▸ **Problem description**: Make an exact copy of all the data.

▸ **Data segment**:
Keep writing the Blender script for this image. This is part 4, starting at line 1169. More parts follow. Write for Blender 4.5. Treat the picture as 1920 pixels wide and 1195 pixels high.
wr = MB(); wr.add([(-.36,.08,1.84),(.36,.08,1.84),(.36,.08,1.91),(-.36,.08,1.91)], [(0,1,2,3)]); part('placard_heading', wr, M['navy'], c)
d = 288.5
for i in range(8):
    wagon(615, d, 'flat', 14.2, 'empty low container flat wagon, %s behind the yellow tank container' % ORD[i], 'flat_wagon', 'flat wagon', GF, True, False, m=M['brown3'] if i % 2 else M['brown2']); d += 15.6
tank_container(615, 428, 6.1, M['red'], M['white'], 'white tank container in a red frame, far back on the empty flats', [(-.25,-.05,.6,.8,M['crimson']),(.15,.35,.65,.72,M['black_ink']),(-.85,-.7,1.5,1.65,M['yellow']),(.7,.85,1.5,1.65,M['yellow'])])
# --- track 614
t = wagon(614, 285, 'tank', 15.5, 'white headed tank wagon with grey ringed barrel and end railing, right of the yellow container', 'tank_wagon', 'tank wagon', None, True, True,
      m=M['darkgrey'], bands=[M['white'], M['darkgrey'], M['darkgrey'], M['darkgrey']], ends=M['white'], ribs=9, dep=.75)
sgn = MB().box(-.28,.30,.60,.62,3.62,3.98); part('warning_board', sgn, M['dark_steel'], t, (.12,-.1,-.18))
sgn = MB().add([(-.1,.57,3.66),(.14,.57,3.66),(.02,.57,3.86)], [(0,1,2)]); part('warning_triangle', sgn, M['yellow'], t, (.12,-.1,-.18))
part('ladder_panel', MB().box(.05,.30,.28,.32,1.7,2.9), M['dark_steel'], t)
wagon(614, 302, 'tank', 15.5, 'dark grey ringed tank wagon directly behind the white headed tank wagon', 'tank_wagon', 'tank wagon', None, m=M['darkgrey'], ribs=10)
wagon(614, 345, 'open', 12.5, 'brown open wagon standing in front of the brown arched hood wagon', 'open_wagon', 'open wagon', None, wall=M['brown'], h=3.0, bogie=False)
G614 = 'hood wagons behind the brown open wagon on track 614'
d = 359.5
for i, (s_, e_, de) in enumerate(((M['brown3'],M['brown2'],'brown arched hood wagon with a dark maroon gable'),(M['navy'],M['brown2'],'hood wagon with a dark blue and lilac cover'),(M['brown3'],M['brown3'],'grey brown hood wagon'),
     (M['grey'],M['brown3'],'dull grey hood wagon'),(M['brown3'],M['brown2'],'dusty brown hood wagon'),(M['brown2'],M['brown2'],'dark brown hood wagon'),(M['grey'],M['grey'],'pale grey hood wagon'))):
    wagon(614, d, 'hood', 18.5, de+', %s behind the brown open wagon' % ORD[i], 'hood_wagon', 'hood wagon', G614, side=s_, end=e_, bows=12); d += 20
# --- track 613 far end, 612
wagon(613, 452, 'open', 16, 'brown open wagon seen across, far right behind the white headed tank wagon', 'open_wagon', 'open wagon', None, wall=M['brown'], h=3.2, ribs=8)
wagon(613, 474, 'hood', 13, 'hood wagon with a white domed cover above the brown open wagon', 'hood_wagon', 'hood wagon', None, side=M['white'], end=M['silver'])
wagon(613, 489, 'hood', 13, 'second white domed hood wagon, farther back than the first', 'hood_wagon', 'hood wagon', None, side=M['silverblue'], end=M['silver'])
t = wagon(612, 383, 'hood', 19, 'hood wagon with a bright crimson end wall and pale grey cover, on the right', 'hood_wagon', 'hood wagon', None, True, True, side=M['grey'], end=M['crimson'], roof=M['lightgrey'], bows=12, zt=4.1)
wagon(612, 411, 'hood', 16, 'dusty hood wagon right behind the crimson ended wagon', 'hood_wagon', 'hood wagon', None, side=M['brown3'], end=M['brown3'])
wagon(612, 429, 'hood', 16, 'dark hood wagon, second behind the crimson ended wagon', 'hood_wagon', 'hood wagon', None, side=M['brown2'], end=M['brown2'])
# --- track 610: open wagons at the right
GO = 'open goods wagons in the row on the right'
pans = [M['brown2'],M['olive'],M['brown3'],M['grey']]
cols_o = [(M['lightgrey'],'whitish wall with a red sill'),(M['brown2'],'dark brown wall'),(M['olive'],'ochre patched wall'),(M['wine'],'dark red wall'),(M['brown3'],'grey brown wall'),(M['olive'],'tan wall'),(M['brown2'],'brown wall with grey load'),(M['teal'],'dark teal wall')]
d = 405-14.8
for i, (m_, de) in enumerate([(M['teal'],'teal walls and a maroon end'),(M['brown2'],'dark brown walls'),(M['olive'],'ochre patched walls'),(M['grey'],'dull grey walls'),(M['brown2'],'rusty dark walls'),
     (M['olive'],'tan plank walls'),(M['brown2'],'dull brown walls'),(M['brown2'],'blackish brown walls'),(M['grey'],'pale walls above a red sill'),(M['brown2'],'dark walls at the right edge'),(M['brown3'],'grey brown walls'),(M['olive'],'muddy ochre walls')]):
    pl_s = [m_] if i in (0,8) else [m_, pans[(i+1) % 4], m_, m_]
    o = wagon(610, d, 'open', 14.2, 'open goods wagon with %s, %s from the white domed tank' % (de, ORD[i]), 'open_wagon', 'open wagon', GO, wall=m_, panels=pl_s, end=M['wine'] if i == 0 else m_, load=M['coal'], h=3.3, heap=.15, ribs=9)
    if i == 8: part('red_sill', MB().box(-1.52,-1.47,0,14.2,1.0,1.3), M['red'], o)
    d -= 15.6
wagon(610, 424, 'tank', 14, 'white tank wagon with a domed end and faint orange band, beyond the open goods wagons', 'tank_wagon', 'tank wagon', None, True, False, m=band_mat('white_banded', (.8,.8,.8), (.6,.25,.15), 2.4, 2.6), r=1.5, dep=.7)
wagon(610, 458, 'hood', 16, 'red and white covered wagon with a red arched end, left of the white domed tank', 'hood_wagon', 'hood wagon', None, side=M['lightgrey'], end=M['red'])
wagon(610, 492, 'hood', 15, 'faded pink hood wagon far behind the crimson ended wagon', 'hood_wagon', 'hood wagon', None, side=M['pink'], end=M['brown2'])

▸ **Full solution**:
Keep writing the Blender script for this image. This is part 4, starting at line 1169. More parts follow. Write for Blender 4.5. Treat the picture as 1920 pixels wide and 1195 pixels high.
wr = MB(); wr.add([(-.36,.08,1.84),(.36,.08,1.84),(.36,.08,1.91),(-.36,.08,1.91)], [(0,1,2,3)]); part('placard_heading', wr, M['navy'], c)
d = 288.5
for i in range(8):
    wagon(615, d, 'flat', 14.2, 'empty low container flat wagon, %s behind the yellow tank container' % ORD[i], 'flat_wagon', 'flat wagon', GF, True, False, m=M['brown3'] if i % 2 else M['brown2']); d += 15.6
tank_container(615, 428, 6.1, M['red'], M['white'], 'white tank container in a red frame, far back on the empty flats', [(-.25,-.05,.6,.8,M['crimson']),(.15,.35,.65,.72,M['black_ink']),(-.85,-.7,1.5,1.65,M['yellow']),(.7,.85,1.5,1.65,M['yellow'])])
# --- track 614
t = wagon(614, 285, 'tank', 15.5, 'white headed tank wagon with grey ringed barrel and end railing, right of the yellow container', 'tank_wagon', 'tank wagon', None, True, True,
      m=M['darkgrey'], bands=[M['white'], M['darkgrey'], M['darkgrey'], M['darkgrey']], ends=M['white'], ribs=9, dep=.75)
sgn = MB().box(-.28,.30,.60,.62,3.62,3.98); part('warning_board', sgn, M['dark_steel'], t, (.12,-.1,-.18))
sgn = MB().add([(-.1,.57,3.66),(.14,.57,3.66),(.02,.57,3.86)], [(0,1,2)]); part('warning_triangle', sgn, M['yellow'], t, (.12,-.1,-.18))
part('ladder_panel', MB().box(.05,.30,.28,.32,1.7,2.9), M['dark_steel'], t)
wagon(614, 302, 'tank', 15.5, 'dark grey ringed tank wagon directly behind the white headed tank wagon', 'tank_wagon', 'tank wagon', None, m=M['darkgrey'], ribs=10)
wagon(614, 345, 'open', 12.5, 'brown open wagon standing in front of the brown arched hood wagon', 'open_wagon', 'open wagon', None, wall=M['brown'], h=3.0, bogie=False)
G614 = 'hood wagons behind the brown open wagon on track 614'
d = 359.5
for i, (s_, e_, de) in enumerate(((M['brown3'],M['brown2'],'brown arched hood wagon with a dark maroon gable'),(M['navy'],M['brown2'],'hood wagon with a dark blue and lilac cover'),(M['brown3'],M['brown3'],'grey brown hood wagon'),
     (M['grey'],M['brown3'],'dull grey hood wagon'),(M['brown3'],M['brown2'],'dusty brown hood wagon'),(M['brown2'],M['brown2'],'dark brown hood wagon'),(M['grey'],M['grey'],'pale grey hood wagon'))):
    wagon(614, d, 'hood', 18.5, de+', %s behind the brown open wagon' % ORD[i], 'hood_wagon', 'hood wagon', G614, side=s_, end=e_, bows=12); d += 20
# --- track 613 far end, 612
wagon(613, 452, 'open', 16, 'brown open wagon seen across, far right behind the white headed tank wagon', 'open_wagon', 'open wagon', None, wall=M['brown'], h=3.2, ribs=8)
wagon(613, 474, 'hood', 13, 'hood wagon with a white domed cover above the brown open wagon', 'hood_wagon', 'hood wagon', None, side=M['white'], end=M['silver'])
wagon(613, 489, 'hood', 13, 'second white domed hood wagon, farther back than the first', 'hood_wagon', 'hood wagon', None, side=M['silverblue'], end=M['silver'])
t = wagon(612, 383, 'hood', 19, 'hood wagon with a bright crimson end wall and pale grey cover, on the right', 'hood_wagon', 'hood wagon', None, True, True, side=M['grey'], end=M['crimson'], roof=M['lightgrey'], bows=12, zt=4.1)
wagon(612, 411, 'hood', 16, 'dusty hood wagon right behind the crimson ended wagon', 'hood_wagon', 'hood wagon', None, side=M['brown3'], end=M['brown3'])
wagon(612, 429, 'hood', 16, 'dark hood wagon, second behind the crimson ended wagon', 'hood_wagon', 'hood wagon', None, side=M['brown2'], end=M['brown2'])
# --- track 610: open wagons at the right
GO = 'open goods wagons in the row on the right'
pans = [M['brown2'],M['olive'],M['brown3'],M['grey']]
cols_o = [(M['lightgrey'],'whitish wall with a red sill'),(M['brown2'],'dark brown wall'),(M['olive'],'ochre patched wall'),(M['wine'],'dark red wall'),(M['brown3'],'grey brown wall'),(M['olive'],'tan wall'),(M['brown2'],'brown wall with grey load'),(M['teal'],'dark teal wall')]
d = 405-14.8
for i, (m_, de) in enumerate([(M['teal'],'teal walls and a maroon end'),(M['brown2'],'dark brown walls'),(M['olive'],'ochre patched walls'),(M['grey'],'dull grey walls'),(M['brown2'],'rusty dark walls'),
     (M['olive'],'tan plank walls'),(M['brown2'],'dull brown walls'),(M['brown2'],'blackish brown walls'),(M['grey'],'pale walls above a red sill'),(M['brown2'],'dark walls at the right edge'),(M['brown3'],'grey brown walls'),(M['olive'],'muddy ochre walls')]):
    pl_s = [m_] if i in (0,8) else [m_, pans[(i+1) % 4], m_, m_]
    o = wagon(610, d, 'open', 14.2, 'open goods wagon with %s, %s from the white domed tank' % (de, ORD[i]), 'open_wagon', 'open wagon', GO, wall=m_, panels=pl_s, end=M['wine'] if i == 0 else m_, load=M['coal'], h=3.3, heap=.15, ribs=9)
    if i == 8: part('red_sill', MB().box(-1.52,-1.47,0,14.2,1.0,1.3), M['red'], o)
    d -= 15.6
wagon(610, 424, 'tank', 14, 'white tank wagon with a domed end and faint orange band, beyond the open goods wagons', 'tank_wagon', 'tank wagon', None, True, False, m=band_mat('white_banded', (.8,.8,.8), (.6,.25,.15), 2.4, 2.6), r=1.5, dep=.7)
wagon(610, 458, 'hood', 16, 'red and white covered wagon with a red arched end, left of the white domed tank', 'hood_wagon', 'hood wagon', None, side=M['lightgrey'], end=M['red'])
wagon(610, 492, 'hood', 15, 'faded pink hood wagon far behind the crimson ended wagon', 'hood_wagon', 'hood wagon', None, side=M['pink'], end=M['brown2'])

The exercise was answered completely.